▶ **Exercise materials**:
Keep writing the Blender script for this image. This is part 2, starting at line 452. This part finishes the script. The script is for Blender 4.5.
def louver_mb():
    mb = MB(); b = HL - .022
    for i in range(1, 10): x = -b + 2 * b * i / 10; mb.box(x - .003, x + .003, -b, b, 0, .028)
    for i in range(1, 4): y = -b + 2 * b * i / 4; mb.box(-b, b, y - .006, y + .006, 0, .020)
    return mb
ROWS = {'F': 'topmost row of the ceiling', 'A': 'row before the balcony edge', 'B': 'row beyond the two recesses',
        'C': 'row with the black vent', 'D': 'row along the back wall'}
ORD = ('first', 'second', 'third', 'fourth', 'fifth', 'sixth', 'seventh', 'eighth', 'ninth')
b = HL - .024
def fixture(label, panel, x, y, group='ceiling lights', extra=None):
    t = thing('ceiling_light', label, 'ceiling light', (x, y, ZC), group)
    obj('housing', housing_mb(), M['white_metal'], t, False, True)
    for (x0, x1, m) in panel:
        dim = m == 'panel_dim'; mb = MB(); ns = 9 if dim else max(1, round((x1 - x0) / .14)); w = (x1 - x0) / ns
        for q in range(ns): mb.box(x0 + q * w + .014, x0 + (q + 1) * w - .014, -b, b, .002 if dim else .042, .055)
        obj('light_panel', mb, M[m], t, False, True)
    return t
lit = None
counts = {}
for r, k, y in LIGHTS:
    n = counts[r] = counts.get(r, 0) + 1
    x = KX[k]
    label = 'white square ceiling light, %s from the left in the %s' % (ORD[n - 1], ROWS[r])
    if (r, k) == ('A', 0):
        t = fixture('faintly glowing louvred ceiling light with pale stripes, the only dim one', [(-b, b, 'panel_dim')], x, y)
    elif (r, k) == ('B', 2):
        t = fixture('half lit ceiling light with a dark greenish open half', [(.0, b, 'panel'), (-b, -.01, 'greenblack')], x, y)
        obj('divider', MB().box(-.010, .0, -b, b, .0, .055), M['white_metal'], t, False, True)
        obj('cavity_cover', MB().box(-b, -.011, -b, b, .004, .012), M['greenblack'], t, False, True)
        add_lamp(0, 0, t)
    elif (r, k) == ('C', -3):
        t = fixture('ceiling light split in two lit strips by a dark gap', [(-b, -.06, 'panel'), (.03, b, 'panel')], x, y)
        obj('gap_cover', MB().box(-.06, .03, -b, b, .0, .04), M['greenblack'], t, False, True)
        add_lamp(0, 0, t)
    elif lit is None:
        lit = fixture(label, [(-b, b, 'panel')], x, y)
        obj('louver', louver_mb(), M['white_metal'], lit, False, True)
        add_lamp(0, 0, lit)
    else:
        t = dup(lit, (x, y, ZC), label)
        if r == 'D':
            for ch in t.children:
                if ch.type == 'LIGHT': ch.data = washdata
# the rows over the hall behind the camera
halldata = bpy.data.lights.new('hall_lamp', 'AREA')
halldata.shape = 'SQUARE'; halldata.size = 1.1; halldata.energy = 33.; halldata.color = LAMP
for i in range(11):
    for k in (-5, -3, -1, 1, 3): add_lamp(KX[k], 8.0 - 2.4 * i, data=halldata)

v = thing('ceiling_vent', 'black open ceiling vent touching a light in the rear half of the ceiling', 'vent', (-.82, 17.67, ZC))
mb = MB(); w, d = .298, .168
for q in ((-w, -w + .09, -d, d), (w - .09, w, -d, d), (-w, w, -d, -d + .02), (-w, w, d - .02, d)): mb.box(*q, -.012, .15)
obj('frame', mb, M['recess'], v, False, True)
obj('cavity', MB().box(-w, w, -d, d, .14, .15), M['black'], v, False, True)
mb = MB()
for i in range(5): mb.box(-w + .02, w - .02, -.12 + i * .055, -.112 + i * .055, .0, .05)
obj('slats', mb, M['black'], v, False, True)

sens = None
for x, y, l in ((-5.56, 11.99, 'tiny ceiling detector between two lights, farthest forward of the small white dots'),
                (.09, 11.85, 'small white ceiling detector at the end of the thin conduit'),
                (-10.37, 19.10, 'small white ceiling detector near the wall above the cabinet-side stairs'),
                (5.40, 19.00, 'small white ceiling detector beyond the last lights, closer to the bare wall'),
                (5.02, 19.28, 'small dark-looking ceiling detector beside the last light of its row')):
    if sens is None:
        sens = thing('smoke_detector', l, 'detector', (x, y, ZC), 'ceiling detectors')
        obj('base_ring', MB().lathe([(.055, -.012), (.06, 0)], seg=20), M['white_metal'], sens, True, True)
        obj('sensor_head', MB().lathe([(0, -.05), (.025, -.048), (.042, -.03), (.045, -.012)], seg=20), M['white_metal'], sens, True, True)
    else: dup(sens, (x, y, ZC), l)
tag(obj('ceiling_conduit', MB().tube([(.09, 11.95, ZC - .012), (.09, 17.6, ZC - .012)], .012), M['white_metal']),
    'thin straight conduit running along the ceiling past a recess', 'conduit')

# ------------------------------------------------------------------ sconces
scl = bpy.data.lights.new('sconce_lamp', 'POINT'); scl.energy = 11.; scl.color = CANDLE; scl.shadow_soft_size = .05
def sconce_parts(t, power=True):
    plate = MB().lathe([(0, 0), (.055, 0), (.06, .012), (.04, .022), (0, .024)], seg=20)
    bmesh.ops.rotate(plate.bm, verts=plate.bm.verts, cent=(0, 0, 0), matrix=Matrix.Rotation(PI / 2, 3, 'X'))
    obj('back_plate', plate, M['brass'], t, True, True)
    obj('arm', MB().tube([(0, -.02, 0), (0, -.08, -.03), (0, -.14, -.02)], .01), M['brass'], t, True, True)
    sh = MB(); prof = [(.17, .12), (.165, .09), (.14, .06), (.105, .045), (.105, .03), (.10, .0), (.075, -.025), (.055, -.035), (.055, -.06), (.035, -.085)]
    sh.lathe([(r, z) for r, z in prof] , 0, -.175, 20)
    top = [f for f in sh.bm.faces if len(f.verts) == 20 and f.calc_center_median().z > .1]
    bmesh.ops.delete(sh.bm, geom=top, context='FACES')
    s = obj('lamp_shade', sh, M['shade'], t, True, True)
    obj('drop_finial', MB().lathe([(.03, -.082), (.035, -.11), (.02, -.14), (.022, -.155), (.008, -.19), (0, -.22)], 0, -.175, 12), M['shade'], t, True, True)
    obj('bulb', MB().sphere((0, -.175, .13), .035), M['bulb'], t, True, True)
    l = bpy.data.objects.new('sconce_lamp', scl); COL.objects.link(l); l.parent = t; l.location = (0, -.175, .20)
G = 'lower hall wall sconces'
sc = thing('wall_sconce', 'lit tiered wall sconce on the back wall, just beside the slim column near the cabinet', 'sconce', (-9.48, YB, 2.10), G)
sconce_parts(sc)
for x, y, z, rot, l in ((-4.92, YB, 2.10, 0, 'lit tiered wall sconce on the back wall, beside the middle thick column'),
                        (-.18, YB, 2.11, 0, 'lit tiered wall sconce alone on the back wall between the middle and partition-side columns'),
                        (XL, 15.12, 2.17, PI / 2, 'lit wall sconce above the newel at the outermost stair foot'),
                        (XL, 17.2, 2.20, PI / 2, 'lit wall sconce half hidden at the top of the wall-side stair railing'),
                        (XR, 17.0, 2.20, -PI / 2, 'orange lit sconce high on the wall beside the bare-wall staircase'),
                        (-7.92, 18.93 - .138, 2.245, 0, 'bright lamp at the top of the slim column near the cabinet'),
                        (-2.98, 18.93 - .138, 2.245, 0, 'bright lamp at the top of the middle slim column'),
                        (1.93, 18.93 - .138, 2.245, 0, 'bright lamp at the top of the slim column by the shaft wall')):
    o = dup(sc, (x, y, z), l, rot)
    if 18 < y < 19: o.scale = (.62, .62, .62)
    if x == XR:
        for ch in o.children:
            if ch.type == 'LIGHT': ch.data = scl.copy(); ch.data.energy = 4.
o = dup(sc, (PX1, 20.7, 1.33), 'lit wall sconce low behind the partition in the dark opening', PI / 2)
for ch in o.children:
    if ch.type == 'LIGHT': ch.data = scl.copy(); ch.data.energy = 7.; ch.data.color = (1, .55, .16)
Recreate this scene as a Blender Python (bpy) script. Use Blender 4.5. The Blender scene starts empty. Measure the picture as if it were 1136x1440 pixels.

▶ **Given request**: Every line that holds the string "this" should be returned.

▶ **Answer to the exercise**:
Keep writing the Blender script for this image. This is part 2, starting at line 452. This part finishes the script. The script is for Blender 4.5.
Recreate this scene as a Blender Python (bpy) script. Use Blender 4.5. The Blender scene starts empty. Measure the picture as if it were 1136x1440 pixels.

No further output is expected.